- [Exercise]: Exactly the lines from the one that contains "Write the bpy" to the one that contains "from mathutils import", both lines included, should be copied, and no others.

- [Exercise materials]:
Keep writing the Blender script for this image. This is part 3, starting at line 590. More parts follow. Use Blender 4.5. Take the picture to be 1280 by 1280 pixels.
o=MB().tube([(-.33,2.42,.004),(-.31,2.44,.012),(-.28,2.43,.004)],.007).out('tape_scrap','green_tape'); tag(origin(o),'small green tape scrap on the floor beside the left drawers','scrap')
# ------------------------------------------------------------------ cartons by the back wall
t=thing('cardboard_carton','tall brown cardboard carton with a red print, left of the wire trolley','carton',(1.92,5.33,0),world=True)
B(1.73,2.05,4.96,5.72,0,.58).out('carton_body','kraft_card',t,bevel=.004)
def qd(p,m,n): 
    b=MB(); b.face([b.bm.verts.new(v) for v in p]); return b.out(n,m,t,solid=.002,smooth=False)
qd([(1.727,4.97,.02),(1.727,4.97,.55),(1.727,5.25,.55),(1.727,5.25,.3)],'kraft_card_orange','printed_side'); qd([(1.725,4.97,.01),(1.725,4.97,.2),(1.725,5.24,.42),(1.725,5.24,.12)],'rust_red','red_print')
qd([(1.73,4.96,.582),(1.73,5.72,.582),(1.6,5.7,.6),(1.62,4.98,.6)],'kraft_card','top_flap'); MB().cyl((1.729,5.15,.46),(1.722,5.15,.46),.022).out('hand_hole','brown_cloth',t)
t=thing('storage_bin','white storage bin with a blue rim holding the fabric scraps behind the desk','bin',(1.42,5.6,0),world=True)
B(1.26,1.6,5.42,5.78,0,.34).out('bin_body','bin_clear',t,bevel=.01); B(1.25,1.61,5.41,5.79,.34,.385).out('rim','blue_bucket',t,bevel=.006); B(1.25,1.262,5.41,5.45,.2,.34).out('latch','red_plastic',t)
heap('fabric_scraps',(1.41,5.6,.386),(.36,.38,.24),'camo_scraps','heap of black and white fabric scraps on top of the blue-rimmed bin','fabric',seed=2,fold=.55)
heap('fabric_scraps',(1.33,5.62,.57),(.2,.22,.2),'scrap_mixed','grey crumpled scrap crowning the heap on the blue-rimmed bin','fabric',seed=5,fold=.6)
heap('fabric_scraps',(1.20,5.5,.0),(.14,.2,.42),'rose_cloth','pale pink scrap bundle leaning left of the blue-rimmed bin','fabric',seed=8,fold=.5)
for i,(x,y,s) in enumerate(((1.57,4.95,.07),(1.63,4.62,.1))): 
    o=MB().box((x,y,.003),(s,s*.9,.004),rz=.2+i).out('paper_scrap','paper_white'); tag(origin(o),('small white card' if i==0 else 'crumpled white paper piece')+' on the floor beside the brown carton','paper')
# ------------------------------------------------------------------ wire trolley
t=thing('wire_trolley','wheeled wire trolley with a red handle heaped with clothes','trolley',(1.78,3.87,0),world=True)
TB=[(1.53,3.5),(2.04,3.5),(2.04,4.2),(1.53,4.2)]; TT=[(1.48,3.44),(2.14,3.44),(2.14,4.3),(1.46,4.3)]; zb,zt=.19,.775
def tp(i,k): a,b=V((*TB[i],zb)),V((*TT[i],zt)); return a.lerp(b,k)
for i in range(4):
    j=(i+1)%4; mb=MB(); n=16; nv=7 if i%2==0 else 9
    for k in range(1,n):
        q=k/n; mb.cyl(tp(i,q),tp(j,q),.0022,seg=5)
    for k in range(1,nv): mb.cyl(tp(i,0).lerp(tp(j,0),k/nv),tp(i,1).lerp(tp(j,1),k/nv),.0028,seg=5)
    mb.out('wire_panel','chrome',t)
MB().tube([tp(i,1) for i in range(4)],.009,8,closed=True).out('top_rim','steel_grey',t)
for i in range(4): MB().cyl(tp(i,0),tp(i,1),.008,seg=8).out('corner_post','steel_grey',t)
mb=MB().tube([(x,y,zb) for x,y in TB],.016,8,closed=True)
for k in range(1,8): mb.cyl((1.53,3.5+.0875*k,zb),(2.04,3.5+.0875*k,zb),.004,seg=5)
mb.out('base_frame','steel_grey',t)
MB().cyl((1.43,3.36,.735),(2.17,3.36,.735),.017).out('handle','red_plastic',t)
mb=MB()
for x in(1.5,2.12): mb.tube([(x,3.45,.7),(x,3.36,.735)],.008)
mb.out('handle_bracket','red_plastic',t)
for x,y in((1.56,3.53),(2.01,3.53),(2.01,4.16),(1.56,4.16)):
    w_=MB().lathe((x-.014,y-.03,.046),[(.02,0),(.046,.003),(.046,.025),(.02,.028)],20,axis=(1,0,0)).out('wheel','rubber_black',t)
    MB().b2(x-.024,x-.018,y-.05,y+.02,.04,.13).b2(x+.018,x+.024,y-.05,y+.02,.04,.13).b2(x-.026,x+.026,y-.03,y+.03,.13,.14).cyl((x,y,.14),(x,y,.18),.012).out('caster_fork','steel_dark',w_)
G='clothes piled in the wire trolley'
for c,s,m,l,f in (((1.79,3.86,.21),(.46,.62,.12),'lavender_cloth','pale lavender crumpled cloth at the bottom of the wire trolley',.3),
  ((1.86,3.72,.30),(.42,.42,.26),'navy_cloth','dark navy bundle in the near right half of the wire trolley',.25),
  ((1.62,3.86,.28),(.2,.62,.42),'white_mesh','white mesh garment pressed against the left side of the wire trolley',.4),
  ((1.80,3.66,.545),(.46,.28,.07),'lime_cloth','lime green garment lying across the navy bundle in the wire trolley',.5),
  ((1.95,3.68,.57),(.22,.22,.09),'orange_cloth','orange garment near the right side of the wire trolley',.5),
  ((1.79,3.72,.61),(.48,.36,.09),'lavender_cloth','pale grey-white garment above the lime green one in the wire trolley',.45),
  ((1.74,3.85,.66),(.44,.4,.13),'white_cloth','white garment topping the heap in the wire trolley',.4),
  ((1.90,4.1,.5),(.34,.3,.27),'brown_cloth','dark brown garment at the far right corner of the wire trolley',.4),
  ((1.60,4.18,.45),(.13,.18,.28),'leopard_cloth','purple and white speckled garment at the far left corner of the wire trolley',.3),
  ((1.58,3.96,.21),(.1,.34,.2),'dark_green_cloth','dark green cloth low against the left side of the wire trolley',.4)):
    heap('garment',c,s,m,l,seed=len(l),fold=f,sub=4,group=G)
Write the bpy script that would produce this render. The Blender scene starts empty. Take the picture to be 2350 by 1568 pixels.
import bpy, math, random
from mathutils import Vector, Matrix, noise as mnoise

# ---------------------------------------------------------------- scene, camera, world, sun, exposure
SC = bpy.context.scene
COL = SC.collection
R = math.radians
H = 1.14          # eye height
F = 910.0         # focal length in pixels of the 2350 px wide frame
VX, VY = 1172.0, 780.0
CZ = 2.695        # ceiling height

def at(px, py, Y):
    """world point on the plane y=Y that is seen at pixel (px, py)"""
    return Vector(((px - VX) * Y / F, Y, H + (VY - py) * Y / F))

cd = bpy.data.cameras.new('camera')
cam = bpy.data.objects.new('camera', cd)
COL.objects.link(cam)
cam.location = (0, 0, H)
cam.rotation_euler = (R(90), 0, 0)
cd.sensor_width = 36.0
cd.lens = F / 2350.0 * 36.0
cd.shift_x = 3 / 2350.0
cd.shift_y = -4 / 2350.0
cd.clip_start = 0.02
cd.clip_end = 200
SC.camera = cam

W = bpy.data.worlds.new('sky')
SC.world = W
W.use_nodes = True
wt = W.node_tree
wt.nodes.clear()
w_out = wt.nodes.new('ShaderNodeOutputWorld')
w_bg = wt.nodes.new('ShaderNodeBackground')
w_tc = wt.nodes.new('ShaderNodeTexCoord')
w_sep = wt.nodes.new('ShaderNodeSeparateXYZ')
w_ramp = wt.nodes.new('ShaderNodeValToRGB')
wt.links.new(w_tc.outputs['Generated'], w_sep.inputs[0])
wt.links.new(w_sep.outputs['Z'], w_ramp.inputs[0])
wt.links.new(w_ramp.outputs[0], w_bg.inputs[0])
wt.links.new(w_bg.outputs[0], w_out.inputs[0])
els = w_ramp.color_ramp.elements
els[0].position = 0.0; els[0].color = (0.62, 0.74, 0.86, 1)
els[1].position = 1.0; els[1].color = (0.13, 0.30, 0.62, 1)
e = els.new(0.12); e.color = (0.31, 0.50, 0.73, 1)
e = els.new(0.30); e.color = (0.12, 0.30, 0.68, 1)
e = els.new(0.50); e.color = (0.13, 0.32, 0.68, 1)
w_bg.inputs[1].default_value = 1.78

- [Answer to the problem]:
Write the bpy script that would produce this render. The Blender scene starts empty. Take the picture to be 2350 by 1568 pixels.
import bpy, math, random
from mathutils import Vector, Matrix, noise as mnoise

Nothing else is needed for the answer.